• Data records:
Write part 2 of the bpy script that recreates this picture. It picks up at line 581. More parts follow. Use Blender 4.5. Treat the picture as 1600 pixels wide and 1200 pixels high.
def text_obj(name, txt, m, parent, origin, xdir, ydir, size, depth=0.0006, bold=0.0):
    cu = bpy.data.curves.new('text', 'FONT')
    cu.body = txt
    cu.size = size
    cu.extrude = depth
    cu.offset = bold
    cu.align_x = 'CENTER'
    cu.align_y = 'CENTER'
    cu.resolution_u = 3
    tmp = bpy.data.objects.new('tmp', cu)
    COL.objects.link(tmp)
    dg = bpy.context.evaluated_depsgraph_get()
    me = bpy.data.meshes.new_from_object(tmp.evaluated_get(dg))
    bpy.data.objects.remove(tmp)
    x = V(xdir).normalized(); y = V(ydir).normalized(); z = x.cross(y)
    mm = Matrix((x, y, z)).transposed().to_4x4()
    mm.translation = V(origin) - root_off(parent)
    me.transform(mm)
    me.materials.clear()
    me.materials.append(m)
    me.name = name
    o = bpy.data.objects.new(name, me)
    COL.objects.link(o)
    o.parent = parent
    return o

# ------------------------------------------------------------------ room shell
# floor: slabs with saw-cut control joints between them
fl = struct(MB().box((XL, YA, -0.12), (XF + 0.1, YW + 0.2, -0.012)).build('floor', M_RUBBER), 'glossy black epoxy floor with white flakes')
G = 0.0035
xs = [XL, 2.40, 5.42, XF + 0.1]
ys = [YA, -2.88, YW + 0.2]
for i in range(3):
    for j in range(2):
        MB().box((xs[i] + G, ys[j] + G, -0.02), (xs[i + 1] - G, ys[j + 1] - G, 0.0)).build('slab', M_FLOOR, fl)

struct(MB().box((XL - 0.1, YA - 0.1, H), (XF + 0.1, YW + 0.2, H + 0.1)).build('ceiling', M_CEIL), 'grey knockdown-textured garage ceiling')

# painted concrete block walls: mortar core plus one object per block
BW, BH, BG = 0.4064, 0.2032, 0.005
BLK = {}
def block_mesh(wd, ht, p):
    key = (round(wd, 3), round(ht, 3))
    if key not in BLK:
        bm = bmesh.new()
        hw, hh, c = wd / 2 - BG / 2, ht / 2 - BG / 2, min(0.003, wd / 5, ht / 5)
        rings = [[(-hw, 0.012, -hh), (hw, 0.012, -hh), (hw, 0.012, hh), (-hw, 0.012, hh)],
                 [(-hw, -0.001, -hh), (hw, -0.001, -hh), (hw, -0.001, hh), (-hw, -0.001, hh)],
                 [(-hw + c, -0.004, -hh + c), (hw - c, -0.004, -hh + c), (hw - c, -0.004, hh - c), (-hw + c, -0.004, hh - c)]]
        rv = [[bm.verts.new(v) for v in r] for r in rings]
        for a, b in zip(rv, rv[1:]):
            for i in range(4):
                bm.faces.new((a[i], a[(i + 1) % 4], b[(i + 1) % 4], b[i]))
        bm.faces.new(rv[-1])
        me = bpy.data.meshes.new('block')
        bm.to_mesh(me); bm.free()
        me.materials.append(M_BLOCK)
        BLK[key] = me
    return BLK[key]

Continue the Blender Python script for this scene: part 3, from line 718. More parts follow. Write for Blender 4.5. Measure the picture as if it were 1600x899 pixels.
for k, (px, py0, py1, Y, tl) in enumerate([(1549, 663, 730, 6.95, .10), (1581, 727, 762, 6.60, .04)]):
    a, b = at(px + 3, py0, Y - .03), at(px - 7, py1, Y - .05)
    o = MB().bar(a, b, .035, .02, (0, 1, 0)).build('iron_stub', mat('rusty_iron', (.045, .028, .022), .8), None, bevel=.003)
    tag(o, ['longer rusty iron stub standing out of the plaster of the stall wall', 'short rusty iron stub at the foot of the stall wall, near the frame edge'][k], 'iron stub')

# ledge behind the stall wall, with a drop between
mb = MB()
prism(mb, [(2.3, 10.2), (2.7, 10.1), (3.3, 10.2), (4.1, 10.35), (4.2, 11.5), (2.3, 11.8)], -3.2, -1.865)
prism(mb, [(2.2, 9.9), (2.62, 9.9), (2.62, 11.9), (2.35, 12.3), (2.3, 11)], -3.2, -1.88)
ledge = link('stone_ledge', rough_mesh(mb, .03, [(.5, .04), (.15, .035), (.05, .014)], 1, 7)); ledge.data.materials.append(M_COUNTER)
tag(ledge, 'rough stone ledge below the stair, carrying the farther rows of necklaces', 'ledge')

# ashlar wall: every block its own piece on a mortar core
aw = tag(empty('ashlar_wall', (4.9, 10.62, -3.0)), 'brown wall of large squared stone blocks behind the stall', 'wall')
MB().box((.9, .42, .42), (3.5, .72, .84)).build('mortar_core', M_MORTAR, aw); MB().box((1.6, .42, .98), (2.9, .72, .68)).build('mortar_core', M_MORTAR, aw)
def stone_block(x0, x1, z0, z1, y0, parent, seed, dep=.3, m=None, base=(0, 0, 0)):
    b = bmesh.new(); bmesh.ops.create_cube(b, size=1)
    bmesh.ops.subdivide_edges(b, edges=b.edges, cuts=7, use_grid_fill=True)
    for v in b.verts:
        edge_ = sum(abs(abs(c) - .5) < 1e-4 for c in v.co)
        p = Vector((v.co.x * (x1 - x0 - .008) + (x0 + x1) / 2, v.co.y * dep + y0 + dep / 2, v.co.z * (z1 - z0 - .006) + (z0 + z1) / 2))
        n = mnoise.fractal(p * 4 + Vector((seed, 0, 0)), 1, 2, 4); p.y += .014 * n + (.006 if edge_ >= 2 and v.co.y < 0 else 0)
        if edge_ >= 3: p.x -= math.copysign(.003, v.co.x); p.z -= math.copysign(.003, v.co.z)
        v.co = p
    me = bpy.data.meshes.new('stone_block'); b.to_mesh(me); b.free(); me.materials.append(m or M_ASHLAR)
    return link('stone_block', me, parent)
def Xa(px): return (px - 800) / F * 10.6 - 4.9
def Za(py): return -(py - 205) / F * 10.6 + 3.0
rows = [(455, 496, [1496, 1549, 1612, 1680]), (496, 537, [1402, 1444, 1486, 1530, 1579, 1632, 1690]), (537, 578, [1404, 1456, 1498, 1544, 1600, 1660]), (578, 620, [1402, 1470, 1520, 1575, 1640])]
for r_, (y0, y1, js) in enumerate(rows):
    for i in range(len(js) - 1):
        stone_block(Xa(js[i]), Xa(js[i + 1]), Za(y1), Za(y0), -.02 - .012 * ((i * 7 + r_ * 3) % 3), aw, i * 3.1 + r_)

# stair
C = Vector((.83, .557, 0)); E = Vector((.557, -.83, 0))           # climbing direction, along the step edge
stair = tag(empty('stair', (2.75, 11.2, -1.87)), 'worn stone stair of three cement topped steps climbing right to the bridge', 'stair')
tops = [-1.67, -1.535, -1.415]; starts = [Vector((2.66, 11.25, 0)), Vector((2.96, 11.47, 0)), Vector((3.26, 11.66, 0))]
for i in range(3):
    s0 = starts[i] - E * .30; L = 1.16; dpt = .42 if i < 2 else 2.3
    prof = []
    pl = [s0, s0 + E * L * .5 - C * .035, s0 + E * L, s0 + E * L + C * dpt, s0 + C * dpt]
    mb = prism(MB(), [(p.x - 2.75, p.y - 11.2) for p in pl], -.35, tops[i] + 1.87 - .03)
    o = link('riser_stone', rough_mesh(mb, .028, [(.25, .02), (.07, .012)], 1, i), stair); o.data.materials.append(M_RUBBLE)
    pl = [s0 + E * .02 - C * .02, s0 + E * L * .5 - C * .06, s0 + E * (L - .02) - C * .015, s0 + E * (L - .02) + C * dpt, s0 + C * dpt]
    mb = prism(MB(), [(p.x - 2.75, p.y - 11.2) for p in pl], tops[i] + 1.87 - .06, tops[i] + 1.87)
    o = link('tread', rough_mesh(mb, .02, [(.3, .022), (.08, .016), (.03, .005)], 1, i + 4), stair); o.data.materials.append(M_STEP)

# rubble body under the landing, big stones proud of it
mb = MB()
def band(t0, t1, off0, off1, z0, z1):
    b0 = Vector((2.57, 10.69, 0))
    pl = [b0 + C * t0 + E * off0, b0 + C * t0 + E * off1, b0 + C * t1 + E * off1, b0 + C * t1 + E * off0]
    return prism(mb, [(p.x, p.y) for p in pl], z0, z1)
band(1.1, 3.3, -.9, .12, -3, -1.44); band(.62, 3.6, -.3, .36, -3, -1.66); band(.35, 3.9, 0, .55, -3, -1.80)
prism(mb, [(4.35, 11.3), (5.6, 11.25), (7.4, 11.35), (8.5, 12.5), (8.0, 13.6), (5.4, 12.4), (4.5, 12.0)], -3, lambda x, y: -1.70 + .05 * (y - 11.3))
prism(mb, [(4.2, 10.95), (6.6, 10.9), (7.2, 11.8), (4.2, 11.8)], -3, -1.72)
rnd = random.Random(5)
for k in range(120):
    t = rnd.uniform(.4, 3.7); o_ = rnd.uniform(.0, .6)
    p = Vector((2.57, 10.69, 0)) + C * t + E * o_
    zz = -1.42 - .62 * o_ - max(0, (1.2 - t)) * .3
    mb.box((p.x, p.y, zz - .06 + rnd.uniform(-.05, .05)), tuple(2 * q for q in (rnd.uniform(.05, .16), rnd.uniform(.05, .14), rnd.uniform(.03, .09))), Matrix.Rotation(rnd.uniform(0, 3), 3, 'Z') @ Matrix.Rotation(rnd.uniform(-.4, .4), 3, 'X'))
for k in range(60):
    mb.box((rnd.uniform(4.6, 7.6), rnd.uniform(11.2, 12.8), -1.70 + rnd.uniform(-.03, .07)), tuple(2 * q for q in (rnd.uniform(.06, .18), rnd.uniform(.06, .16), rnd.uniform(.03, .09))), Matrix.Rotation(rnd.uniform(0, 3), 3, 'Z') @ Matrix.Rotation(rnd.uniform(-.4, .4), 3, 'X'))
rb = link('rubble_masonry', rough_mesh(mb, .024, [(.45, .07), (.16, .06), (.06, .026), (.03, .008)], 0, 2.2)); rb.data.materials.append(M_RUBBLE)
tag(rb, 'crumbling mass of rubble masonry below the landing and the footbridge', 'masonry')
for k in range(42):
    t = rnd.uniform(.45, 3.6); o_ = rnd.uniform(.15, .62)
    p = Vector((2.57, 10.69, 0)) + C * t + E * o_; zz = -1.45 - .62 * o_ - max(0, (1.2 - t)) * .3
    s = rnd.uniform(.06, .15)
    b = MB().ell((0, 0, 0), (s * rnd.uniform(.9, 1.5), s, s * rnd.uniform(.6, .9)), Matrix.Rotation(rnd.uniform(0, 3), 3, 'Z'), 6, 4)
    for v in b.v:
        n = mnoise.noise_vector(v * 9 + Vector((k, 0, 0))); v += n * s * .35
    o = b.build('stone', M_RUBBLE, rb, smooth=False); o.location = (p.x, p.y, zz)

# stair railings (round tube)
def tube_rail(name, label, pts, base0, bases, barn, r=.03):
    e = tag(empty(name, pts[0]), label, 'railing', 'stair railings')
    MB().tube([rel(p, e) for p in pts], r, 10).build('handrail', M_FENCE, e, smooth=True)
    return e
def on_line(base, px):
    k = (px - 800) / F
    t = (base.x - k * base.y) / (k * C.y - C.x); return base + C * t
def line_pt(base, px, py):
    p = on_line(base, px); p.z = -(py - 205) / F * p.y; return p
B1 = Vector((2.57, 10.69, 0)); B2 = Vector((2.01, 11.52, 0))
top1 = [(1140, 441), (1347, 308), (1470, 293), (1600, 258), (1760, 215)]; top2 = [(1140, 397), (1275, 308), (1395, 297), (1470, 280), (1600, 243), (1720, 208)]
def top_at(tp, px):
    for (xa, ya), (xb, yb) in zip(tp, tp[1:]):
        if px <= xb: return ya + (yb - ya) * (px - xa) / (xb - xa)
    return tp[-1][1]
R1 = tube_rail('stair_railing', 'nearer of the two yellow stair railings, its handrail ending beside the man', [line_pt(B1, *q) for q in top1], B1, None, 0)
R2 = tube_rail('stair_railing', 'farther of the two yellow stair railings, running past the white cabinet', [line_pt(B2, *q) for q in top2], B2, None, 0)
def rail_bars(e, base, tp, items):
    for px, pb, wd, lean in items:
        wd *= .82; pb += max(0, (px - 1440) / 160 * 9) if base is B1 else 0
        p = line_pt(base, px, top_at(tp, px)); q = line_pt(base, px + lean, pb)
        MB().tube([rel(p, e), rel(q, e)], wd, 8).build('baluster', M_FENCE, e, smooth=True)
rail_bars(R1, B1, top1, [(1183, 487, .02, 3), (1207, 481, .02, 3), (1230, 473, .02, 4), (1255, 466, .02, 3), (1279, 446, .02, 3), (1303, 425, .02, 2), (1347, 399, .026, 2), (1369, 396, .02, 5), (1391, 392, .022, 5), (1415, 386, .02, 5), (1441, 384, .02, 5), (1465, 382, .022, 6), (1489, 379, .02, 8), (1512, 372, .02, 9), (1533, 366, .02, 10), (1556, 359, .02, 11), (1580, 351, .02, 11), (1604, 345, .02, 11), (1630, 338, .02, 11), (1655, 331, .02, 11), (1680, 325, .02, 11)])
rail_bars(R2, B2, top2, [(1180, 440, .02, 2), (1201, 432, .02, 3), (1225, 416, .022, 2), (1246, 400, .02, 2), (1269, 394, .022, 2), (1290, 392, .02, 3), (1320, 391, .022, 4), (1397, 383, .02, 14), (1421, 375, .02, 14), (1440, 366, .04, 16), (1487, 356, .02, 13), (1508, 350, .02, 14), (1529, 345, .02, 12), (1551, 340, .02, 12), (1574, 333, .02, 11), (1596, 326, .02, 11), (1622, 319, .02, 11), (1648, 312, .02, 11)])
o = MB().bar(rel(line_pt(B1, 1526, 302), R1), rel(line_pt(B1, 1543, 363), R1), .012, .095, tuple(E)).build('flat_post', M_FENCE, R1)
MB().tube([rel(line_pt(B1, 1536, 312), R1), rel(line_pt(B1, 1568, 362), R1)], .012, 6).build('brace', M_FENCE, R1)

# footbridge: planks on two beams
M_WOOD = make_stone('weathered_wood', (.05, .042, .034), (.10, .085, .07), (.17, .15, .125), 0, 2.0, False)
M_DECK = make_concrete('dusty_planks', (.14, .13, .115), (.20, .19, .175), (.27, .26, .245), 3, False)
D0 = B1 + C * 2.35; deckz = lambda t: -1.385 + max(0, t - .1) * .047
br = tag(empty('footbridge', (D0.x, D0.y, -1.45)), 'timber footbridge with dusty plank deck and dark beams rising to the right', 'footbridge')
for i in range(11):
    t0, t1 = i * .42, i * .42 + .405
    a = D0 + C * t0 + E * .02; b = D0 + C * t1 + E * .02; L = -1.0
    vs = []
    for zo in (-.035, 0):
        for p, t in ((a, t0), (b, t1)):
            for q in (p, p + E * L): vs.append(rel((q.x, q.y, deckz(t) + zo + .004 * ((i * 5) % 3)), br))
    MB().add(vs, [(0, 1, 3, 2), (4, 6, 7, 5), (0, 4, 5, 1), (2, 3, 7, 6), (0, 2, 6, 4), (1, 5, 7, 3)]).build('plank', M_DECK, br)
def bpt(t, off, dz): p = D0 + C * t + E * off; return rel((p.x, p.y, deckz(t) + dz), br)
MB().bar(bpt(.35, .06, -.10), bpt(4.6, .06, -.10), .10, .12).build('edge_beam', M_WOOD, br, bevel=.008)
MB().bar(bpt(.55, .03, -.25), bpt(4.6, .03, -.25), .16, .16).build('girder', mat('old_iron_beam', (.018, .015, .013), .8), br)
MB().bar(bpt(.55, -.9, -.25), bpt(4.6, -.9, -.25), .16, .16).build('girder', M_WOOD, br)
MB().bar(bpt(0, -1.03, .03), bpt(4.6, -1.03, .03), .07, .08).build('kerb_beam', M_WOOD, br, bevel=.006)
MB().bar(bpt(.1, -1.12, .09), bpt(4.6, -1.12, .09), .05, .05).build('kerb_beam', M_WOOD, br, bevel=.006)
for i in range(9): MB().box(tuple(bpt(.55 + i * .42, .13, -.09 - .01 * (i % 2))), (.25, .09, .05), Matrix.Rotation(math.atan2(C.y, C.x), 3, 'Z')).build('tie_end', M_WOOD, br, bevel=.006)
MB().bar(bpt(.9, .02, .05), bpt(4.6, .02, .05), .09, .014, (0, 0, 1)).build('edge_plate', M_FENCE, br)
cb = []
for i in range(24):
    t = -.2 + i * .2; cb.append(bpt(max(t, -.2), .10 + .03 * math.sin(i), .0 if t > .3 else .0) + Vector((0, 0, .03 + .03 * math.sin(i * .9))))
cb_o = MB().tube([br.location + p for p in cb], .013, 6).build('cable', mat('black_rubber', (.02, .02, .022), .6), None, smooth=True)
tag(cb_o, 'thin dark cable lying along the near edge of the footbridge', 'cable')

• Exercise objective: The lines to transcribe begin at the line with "Continue the Blender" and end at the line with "tag(o, ['longer rusty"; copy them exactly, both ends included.

• Expected output:
Continue the Blender Python script for this scene: part 3, from line 718. More parts follow. Write for Blender 4.5. Measure the picture as if it were 1600x899 pixels.
for k, (px, py0, py1, Y, tl) in enumerate([(1549, 663, 730, 6.95, .10), (1581, 727, 762, 6.60, .04)]):
    a, b = at(px + 3, py0, Y - .03), at(px - 7, py1, Y - .05)
    o = MB().bar(a, b, .035, .02, (0, 1, 0)).build('iron_stub', mat('rusty_iron', (.045, .028, .022), .8), None, bevel=.003)
    tag(o, ['longer rusty iron stub standing out of the plaster of the stall wall', 'short rusty iron stub at the foot of the stall wall, near the frame edge'][k], 'iron stub')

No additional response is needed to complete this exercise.